With sparse population and very few offenders, not enough cases would be kept at the county level for significant reimbursement, Howell said.

The math for low-population counties is a challenge, said Newman, adding that one thing counties could look at is working together on a regional level to attract providers. “It’s definitely possible. It’s not easy, it’s a challenge, but it’s definitely possible,” he said.

About a dozen years after Ohio, Texas took some of the Midwestern state’s reforms to its own much larger, much more rural territory.

Since then, Texas has closed several state juvenile detention centers, and apparently saved money and pleased advocates.

But Jeffrey Butts, director of the Research and Evaluation Center at John Jay College of Criminal Justice at the City University of New York, co-authored a 2011 report comparing different juvenile justice reform strategies and said even nearly two decades’ worth of data is not enough to draw from in some cases.

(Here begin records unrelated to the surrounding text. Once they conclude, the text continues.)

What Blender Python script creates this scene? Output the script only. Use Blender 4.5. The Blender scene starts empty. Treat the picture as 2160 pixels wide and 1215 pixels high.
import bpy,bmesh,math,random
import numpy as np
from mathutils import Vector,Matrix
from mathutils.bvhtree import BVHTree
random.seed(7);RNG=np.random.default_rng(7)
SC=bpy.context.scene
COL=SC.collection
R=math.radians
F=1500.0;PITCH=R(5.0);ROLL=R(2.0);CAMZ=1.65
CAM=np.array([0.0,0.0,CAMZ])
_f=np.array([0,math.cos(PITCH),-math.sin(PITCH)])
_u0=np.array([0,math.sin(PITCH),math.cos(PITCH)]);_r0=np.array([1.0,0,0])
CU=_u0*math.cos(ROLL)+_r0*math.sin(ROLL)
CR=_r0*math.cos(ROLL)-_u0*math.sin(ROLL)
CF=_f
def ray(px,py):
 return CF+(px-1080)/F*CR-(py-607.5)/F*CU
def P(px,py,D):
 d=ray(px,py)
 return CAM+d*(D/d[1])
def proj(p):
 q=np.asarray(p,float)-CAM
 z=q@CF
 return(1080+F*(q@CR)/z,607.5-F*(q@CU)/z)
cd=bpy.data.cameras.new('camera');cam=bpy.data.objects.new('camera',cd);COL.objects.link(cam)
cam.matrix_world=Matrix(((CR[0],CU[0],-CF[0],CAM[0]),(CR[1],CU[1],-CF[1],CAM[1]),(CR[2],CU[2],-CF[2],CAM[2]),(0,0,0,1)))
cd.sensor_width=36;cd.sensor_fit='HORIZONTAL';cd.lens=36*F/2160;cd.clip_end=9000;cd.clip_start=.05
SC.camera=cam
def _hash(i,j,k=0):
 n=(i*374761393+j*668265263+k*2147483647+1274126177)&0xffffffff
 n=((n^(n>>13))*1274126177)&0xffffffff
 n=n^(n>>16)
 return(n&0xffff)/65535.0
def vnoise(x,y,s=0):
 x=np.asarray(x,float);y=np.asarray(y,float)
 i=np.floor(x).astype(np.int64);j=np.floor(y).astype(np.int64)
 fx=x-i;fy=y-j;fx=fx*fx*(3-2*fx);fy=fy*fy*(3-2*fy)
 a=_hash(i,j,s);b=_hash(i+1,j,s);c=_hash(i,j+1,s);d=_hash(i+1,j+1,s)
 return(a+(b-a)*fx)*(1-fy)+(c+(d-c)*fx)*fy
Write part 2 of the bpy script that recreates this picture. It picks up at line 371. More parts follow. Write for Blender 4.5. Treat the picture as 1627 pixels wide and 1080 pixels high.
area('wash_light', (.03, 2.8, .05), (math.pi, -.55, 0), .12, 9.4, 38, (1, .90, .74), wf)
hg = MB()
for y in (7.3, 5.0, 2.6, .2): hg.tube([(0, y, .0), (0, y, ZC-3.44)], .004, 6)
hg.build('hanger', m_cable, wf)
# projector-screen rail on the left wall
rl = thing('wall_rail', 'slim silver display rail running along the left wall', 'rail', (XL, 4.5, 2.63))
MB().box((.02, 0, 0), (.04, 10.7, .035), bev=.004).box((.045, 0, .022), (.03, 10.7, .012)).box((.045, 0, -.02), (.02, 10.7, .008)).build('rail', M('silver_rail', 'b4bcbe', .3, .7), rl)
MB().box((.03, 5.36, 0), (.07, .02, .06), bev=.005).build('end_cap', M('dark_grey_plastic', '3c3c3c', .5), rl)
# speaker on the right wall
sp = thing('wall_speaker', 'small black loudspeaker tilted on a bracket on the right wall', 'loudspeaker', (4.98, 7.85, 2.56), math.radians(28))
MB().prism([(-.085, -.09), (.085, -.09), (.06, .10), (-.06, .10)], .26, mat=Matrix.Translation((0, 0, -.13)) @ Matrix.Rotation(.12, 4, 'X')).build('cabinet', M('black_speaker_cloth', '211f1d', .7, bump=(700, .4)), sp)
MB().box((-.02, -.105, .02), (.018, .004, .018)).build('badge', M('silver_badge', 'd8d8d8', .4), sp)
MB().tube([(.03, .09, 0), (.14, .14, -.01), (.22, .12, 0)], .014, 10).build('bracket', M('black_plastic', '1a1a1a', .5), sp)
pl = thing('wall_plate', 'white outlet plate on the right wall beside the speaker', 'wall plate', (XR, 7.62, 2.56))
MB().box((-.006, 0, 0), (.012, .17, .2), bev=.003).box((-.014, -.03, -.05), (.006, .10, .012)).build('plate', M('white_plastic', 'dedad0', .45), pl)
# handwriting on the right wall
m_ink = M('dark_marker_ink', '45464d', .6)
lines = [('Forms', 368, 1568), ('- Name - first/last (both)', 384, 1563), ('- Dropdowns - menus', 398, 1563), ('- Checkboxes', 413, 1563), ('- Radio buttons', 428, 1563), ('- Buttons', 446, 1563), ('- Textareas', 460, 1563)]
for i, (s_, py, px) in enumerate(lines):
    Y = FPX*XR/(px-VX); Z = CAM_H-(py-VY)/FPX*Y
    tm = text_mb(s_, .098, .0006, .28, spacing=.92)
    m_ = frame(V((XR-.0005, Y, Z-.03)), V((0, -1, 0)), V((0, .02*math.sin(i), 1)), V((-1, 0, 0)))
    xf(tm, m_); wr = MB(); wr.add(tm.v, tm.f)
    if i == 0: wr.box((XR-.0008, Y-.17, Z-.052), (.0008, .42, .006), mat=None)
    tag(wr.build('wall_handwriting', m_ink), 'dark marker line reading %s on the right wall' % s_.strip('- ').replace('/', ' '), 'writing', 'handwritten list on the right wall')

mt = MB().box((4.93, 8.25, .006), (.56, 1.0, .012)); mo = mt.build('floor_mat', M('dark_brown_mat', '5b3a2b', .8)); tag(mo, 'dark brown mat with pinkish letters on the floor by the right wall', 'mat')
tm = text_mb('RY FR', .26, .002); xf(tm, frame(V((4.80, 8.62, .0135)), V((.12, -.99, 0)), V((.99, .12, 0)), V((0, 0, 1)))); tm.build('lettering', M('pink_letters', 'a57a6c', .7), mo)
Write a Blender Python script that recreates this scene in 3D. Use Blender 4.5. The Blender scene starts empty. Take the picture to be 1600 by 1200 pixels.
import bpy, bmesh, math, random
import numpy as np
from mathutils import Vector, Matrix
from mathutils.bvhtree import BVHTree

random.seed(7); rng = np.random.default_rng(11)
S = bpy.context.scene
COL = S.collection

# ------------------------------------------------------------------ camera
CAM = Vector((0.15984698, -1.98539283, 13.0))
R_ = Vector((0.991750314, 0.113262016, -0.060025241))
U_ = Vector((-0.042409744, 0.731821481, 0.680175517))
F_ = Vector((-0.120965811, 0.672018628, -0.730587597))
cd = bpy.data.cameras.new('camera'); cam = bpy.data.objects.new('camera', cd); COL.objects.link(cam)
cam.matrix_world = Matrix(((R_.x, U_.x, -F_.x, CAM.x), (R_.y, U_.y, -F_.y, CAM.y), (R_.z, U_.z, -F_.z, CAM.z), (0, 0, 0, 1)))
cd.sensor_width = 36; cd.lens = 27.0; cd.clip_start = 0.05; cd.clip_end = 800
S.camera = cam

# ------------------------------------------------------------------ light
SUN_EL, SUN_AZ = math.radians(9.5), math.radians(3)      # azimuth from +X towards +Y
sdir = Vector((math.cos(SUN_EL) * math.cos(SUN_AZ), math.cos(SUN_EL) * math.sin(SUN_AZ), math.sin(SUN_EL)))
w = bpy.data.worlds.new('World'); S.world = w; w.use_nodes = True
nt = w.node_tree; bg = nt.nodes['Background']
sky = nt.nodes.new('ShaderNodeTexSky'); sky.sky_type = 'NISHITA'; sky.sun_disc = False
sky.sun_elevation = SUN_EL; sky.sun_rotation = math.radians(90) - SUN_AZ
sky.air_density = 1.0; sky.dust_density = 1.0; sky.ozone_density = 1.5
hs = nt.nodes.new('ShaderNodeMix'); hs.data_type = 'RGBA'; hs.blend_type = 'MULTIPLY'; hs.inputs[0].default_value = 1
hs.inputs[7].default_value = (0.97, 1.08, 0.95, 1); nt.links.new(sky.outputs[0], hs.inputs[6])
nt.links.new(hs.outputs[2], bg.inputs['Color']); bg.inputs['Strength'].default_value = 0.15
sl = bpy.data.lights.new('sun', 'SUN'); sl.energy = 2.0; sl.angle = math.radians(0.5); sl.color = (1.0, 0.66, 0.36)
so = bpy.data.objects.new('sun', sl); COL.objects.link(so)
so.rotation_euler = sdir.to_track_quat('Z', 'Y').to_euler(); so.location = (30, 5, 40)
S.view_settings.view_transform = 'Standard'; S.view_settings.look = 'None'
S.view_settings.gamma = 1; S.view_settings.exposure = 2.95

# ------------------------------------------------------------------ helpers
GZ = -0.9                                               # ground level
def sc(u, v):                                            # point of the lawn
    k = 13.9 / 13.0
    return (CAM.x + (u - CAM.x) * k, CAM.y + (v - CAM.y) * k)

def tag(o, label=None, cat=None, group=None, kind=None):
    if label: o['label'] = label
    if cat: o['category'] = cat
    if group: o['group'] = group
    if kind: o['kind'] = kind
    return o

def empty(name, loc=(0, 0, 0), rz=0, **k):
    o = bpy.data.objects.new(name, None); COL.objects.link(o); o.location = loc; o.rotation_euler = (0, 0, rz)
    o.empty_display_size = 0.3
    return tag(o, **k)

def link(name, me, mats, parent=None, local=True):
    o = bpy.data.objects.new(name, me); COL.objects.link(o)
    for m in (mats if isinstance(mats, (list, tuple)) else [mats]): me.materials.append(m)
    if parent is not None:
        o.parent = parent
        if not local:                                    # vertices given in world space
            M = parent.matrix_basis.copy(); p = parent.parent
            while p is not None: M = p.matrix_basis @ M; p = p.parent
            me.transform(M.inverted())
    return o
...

“My criticism of RECLAIM Ohio and a lot of the others [modeled after it] like REDEPLOY Illinois is we don’t really know if they will work because most of them were implemented during a point in which crime was on the rise,” in the mid 1990s, said Butts. That nationwide rise was followed by a nationwide fall. “A lot of the retrospective review of their effectiveness has been done during the crime decline,” he said.

“We’ve all been riding our sleds down the same hill, congratulating ourselves on how fast we’re going, but we don’t really know what’s going to happen when we hit bottom,” he said.

That is to say, if the juvenile crime rate starts to go back up, it’s not clear how lawmakers, prosecutors, judges and the public in newly-reformed states will respond. It’s not clear if Ohio-type changes, even changes found to be useful and cost-effective, are sustainable.

Georgia’s Council is tentatively scheduled for two December meetings. Members can amend, accept or reject any of the preliminary suggestions now on the table. Then it’s up to the Georgia General Assembly to enact any or all of the full Council’s recommendations.